Systematic first-principles study of impurity hybridization in NiAl

TL;DR

This study uses first-principles calculations to analyze how various impurity atoms affect bonding and hybridization in NiAl, revealing differences between embrittling and cohesion-enhancing impurities based on orbital behavior and charge transfer.

Contribution

It provides a systematic computational analysis of impurity effects on orbital hybridization and bonding in NiAl, highlighting the role of orbital localization and charge transfer in embrittlement.

Findings

Embrittlers like N and O have localized 2s orbitals that do not participate in bonding.

Cohesion enhancers like B and C show delocalized 2s orbitals contributing to bonding.

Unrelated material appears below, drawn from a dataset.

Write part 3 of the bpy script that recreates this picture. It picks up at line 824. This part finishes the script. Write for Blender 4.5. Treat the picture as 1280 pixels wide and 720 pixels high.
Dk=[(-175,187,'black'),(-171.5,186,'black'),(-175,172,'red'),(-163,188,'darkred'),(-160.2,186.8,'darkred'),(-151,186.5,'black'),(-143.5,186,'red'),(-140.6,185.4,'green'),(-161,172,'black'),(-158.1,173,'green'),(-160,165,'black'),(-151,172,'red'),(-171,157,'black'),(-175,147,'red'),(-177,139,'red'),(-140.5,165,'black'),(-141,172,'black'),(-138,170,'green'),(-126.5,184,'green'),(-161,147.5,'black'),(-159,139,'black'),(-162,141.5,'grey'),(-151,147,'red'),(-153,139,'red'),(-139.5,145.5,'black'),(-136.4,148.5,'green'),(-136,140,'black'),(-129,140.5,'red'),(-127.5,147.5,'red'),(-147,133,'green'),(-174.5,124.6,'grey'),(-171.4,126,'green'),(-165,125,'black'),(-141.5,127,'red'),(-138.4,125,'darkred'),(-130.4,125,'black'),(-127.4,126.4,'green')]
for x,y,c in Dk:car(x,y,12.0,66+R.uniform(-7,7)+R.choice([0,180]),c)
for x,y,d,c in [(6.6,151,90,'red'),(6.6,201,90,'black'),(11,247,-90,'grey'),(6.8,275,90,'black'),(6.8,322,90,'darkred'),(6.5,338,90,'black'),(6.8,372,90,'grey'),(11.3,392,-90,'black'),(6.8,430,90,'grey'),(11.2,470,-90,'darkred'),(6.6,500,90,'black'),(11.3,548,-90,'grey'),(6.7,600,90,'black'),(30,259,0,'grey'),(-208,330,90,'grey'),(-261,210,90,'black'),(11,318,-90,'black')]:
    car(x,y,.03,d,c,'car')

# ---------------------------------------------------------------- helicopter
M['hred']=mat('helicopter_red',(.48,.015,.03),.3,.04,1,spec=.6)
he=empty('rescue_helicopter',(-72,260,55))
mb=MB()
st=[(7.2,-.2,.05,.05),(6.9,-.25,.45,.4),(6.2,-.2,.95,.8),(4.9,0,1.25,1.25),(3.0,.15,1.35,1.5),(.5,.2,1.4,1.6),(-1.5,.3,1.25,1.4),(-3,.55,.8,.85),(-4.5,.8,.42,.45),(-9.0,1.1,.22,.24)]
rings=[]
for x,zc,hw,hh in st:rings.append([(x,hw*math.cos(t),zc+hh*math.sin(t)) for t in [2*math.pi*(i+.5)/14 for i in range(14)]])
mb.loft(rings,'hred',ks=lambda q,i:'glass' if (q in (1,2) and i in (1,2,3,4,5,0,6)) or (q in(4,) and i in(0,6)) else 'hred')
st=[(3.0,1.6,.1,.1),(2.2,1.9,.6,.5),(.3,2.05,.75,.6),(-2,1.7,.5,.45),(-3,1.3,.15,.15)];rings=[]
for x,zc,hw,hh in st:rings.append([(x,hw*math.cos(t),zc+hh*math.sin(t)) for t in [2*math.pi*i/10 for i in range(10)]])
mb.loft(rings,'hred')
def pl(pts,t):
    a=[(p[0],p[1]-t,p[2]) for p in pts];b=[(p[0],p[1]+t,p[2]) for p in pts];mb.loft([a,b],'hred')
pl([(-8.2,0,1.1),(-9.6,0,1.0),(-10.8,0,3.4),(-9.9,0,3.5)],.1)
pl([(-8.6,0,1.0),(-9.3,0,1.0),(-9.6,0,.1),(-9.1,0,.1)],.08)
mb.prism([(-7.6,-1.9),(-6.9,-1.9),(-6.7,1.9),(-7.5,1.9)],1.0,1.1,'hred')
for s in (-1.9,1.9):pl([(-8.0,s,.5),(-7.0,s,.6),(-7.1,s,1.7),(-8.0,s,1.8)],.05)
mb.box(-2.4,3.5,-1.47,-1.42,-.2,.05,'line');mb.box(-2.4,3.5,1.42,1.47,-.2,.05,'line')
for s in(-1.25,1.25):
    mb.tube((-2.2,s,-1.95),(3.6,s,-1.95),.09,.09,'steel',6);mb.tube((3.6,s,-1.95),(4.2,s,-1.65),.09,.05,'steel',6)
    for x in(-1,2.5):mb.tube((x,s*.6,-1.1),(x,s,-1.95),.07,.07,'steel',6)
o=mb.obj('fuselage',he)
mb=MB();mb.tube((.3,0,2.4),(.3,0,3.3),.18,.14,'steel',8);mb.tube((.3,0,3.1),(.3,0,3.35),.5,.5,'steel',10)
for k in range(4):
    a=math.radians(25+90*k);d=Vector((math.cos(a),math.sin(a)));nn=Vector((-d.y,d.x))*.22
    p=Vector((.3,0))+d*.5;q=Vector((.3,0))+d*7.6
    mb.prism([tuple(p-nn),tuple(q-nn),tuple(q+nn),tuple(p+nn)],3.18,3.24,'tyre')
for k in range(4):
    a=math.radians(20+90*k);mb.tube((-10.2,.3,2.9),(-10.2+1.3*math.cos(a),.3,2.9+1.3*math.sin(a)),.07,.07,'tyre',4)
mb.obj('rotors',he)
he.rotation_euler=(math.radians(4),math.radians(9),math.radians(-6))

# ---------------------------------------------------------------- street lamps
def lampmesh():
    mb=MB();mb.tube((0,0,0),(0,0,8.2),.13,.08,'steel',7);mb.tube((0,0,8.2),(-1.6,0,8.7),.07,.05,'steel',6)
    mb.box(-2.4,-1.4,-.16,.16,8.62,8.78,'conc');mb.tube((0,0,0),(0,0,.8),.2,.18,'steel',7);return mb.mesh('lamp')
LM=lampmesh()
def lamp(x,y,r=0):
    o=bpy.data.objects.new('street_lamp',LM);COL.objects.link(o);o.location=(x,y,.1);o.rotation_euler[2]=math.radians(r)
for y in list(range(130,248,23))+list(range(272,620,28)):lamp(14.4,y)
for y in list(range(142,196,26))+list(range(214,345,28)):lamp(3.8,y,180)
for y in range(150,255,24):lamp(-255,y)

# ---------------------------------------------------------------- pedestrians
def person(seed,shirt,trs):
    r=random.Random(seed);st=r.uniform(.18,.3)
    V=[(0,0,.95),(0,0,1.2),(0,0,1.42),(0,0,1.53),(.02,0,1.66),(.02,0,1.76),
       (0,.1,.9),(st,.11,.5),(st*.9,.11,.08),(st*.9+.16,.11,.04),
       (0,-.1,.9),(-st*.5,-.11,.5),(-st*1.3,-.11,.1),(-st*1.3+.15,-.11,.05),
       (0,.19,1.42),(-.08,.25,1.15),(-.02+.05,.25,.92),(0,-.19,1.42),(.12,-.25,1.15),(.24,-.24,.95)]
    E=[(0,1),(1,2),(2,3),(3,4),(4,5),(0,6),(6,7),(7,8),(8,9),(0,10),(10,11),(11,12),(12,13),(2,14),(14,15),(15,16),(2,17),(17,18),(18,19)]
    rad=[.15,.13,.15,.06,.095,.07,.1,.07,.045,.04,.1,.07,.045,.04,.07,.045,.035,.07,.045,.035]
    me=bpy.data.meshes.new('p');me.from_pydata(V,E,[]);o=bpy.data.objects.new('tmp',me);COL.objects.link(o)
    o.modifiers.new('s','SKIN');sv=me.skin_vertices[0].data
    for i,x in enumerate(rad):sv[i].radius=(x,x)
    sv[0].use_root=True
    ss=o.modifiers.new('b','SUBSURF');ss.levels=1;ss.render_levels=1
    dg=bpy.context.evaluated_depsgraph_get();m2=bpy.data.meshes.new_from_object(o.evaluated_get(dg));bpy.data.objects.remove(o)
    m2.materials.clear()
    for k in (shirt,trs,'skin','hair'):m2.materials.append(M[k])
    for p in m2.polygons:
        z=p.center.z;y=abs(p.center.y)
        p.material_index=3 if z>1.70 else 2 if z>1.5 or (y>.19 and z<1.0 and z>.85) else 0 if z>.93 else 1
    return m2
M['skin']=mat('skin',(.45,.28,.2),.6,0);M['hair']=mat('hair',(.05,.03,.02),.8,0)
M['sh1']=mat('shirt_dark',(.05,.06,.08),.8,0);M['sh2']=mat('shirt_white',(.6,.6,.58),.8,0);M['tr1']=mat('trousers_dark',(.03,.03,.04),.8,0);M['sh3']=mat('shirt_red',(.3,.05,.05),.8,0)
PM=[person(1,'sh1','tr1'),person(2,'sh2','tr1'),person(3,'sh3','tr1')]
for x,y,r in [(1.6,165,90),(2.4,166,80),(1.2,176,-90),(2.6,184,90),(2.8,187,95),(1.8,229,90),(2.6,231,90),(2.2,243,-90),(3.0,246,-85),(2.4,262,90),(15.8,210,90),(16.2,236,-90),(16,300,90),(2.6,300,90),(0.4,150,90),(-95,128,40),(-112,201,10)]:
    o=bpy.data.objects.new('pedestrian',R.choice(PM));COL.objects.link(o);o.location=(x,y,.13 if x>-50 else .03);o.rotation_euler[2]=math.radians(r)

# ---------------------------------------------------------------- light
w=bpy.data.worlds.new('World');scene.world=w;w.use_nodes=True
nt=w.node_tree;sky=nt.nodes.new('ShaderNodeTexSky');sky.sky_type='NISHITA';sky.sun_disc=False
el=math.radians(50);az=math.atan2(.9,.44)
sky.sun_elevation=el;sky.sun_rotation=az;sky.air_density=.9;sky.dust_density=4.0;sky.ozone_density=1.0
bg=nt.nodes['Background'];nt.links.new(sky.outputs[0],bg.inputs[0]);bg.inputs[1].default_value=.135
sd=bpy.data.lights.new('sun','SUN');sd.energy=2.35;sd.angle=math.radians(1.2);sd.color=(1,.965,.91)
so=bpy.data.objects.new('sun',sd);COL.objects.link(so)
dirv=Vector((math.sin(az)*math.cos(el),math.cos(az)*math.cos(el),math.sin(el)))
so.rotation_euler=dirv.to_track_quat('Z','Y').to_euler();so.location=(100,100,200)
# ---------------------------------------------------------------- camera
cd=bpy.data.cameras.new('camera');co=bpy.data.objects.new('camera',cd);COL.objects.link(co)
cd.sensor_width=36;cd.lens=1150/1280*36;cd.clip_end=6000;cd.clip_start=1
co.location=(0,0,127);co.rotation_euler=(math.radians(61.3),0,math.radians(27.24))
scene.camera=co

Impurities tend to acquire negative charge, reducing available electrons for covalent bonding.

Abstract

We have performed a systematic first-principles computational study of the effects of impurity atoms (boron, carbon, nitrogen, oxygen, silicon, phosporus, and sulfur) on the orbital hybridization and bonding properties in the intermetallic alloy NiAl using a full-potential linear muffin-tin orbital method. The matrix elements in momentum space were used to calculate real-space properties: onsite parameters, partial densities of states, and local charges. In impurity atoms that are empirically known to be embrittler (N and O) we found that the 2s orbital is bound to the impurity and therefore does not participate in the covalent bonding. In contrast, the corresponding 2s orbital is found to be delocalized in the cohesion enhancers (B and C). Each of these impurity atoms is found to acquire a net negative local charge in NiAl irrespective of whether they sit in the Ni or Al site. The embrittler therefore reduces the total number of electrons available for covalent bonding by removing some of the electrons from the neighboring Ni or Al atoms and localizing them at the impurity site. We show that these correlations also hold for silicon, phosporus, and sulfur.